**TASK DIRECTIONS:**
Exactly repeat the full listing that follows.

**DATASET EXTRACT:**

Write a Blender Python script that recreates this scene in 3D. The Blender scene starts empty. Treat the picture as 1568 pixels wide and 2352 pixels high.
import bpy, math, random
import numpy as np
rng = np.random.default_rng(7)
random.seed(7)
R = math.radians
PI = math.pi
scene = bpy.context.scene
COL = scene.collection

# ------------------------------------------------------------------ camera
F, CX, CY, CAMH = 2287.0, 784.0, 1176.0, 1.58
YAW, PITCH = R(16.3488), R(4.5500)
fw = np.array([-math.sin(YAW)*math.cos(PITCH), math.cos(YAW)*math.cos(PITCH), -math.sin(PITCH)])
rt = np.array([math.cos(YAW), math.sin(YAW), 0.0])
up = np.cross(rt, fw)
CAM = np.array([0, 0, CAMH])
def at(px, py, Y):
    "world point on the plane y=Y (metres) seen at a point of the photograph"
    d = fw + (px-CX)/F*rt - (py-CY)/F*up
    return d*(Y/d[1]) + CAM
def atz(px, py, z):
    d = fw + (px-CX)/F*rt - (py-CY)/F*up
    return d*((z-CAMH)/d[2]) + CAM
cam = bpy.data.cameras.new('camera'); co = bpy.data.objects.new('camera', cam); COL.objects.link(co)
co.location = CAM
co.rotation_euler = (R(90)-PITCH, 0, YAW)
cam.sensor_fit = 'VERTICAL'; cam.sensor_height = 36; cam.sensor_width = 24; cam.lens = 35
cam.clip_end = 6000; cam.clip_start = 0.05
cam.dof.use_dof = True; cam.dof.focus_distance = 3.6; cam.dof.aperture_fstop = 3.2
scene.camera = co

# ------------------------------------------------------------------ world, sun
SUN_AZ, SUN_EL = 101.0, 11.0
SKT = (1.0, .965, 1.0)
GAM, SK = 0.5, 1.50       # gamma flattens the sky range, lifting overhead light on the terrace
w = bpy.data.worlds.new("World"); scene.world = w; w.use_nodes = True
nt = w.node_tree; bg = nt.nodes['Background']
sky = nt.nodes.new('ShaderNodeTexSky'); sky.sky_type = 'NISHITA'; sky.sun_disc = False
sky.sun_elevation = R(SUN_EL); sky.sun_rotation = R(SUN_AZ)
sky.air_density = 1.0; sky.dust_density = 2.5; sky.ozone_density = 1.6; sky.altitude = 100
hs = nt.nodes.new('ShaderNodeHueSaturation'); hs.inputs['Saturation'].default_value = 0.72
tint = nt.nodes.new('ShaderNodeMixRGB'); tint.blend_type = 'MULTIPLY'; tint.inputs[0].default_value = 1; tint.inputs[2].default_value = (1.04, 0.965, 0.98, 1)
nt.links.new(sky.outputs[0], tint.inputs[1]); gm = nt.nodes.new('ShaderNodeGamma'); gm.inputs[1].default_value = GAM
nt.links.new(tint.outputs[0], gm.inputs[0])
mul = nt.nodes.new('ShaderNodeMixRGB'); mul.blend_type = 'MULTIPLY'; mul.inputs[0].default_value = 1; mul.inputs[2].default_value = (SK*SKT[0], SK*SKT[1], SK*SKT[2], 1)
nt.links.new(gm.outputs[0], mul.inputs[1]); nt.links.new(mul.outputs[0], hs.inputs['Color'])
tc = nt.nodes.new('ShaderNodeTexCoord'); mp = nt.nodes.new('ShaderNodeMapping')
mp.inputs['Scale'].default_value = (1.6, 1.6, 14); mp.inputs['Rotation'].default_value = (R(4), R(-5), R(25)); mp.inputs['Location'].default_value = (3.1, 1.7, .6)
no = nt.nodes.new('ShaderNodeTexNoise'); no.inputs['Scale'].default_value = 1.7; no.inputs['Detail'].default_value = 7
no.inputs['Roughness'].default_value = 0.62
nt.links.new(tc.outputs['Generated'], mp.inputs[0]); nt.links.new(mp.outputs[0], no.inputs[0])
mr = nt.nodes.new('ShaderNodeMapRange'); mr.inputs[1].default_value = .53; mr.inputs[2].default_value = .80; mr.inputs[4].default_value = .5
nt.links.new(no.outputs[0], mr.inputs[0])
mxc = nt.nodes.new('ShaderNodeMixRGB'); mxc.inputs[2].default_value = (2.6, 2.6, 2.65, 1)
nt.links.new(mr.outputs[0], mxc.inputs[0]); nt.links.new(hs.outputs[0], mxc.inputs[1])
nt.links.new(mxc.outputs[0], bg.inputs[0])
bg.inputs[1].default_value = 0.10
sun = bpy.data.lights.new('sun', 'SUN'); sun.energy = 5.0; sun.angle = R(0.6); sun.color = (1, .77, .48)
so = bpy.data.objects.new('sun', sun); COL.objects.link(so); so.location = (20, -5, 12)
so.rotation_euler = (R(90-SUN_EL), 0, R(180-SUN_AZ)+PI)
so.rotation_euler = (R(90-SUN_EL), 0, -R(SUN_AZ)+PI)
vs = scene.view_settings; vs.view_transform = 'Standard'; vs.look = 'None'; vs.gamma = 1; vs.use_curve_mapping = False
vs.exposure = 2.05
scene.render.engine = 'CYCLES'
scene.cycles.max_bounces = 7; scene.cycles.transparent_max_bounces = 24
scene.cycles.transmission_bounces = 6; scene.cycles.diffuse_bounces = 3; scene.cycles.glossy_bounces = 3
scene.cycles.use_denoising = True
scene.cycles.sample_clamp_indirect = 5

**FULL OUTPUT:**
Write a Blender Python script that recreates this scene in 3D. The Blender scene starts empty. Treat the picture as 1568 pixels wide and 2352 pixels high.
import bpy, math, random
import numpy as np
rng = np.random.default_rng(7)
random.seed(7)
R = math.radians
PI = math.pi
scene = bpy.context.scene
COL = scene.collection

# ------------------------------------------------------------------ camera
F, CX, CY, CAMH = 2287.0, 784.0, 1176.0, 1.58
YAW, PITCH = R(16.3488), R(4.5500)
fw = np.array([-math.sin(YAW)*math.cos(PITCH), math.cos(YAW)*math.cos(PITCH), -math.sin(PITCH)])
rt = np.array([math.cos(YAW), math.sin(YAW), 0.0])
up = np.cross(rt, fw)
CAM = np.array([0, 0, CAMH])
def at(px, py, Y):
    "world point on the plane y=Y (metres) seen at a point of the photograph"
    d = fw + (px-CX)/F*rt - (py-CY)/F*up
    return d*(Y/d[1]) + CAM
def atz(px, py, z):
    d = fw + (px-CX)/F*rt - (py-CY)/F*up
    return d*((z-CAMH)/d[2]) + CAM
cam = bpy.data.cameras.new('camera'); co = bpy.data.objects.new('camera', cam); COL.objects.link(co)
co.location = CAM
co.rotation_euler = (R(90)-PITCH, 0, YAW)
cam.sensor_fit = 'VERTICAL'; cam.sensor_height = 36; cam.sensor_width = 24; cam.lens = 35
cam.clip_end = 6000; cam.clip_start = 0.05
cam.dof.use_dof = True; cam.dof.focus_distance = 3.6; cam.dof.aperture_fstop = 3.2
scene.camera = co

# ------------------------------------------------------------------ world, sun
SUN_AZ, SUN_EL = 101.0, 11.0
SKT = (1.0, .965, 1.0)
GAM, SK = 0.5, 1.50       # gamma flattens the sky range, lifting overhead light on the terrace
w = bpy.data.worlds.new("World"); scene.world = w; w.use_nodes = True
nt = w.node_tree; bg = nt.nodes['Background']
sky = nt.nodes.new('ShaderNodeTexSky'); sky.sky_type = 'NISHITA'; sky.sun_disc = False
sky.sun_elevation = R(SUN_EL); sky.sun_rotation = R(SUN_AZ)
sky.air_density = 1.0; sky.dust_density = 2.5; sky.ozone_density = 1.6; sky.altitude = 100
hs = nt.nodes.new('ShaderNodeHueSaturation'); hs.inputs['Saturation'].default_value = 0.72
tint = nt.nodes.new('ShaderNodeMixRGB'); tint.blend_type = 'MULTIPLY'; tint.inputs[0].default_value = 1; tint.inputs[2].default_value = (1.04, 0.965, 0.98, 1)
nt.links.new(sky.outputs[0], tint.inputs[1]); gm = nt.nodes.new('ShaderNodeGamma'); gm.inputs[1].default_value = GAM
nt.links.new(tint.outputs[0], gm.inputs[0])
mul = nt.nodes.new('ShaderNodeMixRGB'); mul.blend_type = 'MULTIPLY'; mul.inputs[0].default_value = 1; mul.inputs[2].default_value = (SK*SKT[0], SK*SKT[1], SK*SKT[2], 1)
nt.links.new(gm.outputs[0], mul.inputs[1]); nt.links.new(mul.outputs[0], hs.inputs['Color'])
tc = nt.nodes.new('ShaderNodeTexCoord'); mp = nt.nodes.new('ShaderNodeMapping')
mp.inputs['Scale'].default_value = (1.6, 1.6, 14); mp.inputs['Rotation'].default_value = (R(4), R(-5), R(25)); mp.inputs['Location'].default_value = (3.1, 1.7, .6)
no = nt.nodes.new('ShaderNodeTexNoise'); no.inputs['Scale'].default_value = 1.7; no.inputs['Detail'].default_value = 7
no.inputs['Roughness'].default_value = 0.62
nt.links.new(tc.outputs['Generated'], mp.inputs[0]); nt.links.new(mp.outputs[0], no.inputs[0])
mr = nt.nodes.new('ShaderNodeMapRange'); mr.inputs[1].default_value = .53; mr.inputs[2].default_value = .80; mr.inputs[4].default_value = .5
nt.links.new(no.outputs[0], mr.inputs[0])
mxc = nt.nodes.new('ShaderNodeMixRGB'); mxc.inputs[2].default_value = (2.6, 2.6, 2.65, 1)
nt.links.new(mr.outputs[0], mxc.inputs[0]); nt.links.new(hs.outputs[0], mxc.inputs[1])
nt.links.new(mxc.outputs[0], bg.inputs[0])
bg.inputs[1].default_value = 0.10
sun = bpy.data.lights.new('sun', 'SUN'); sun.energy = 5.0; sun.angle = R(0.6); sun.color = (1, .77, .48)
so = bpy.data.objects.new('sun', sun); COL.objects.link(so); so.location = (20, -5, 12)
so.rotation_euler = (R(90-SUN_EL), 0, R(180-SUN_AZ)+PI)
so.rotation_euler = (R(90-SUN_EL), 0, -R(SUN_AZ)+PI)
vs = scene.view_settings; vs.view_transform = 'Standard'; vs.look = 'None'; vs.gamma = 1; vs.use_curve_mapping = False
vs.exposure = 2.05
scene.render.engine = 'CYCLES'
scene.cycles.max_bounces = 7; scene.cycles.transparent_max_bounces = 24
scene.cycles.transmission_bounces = 6; scene.cycles.diffuse_bounces = 3; scene.cycles.glossy_bounces = 3
scene.cycles.use_denoising = True
scene.cycles.sample_clamp_indirect = 5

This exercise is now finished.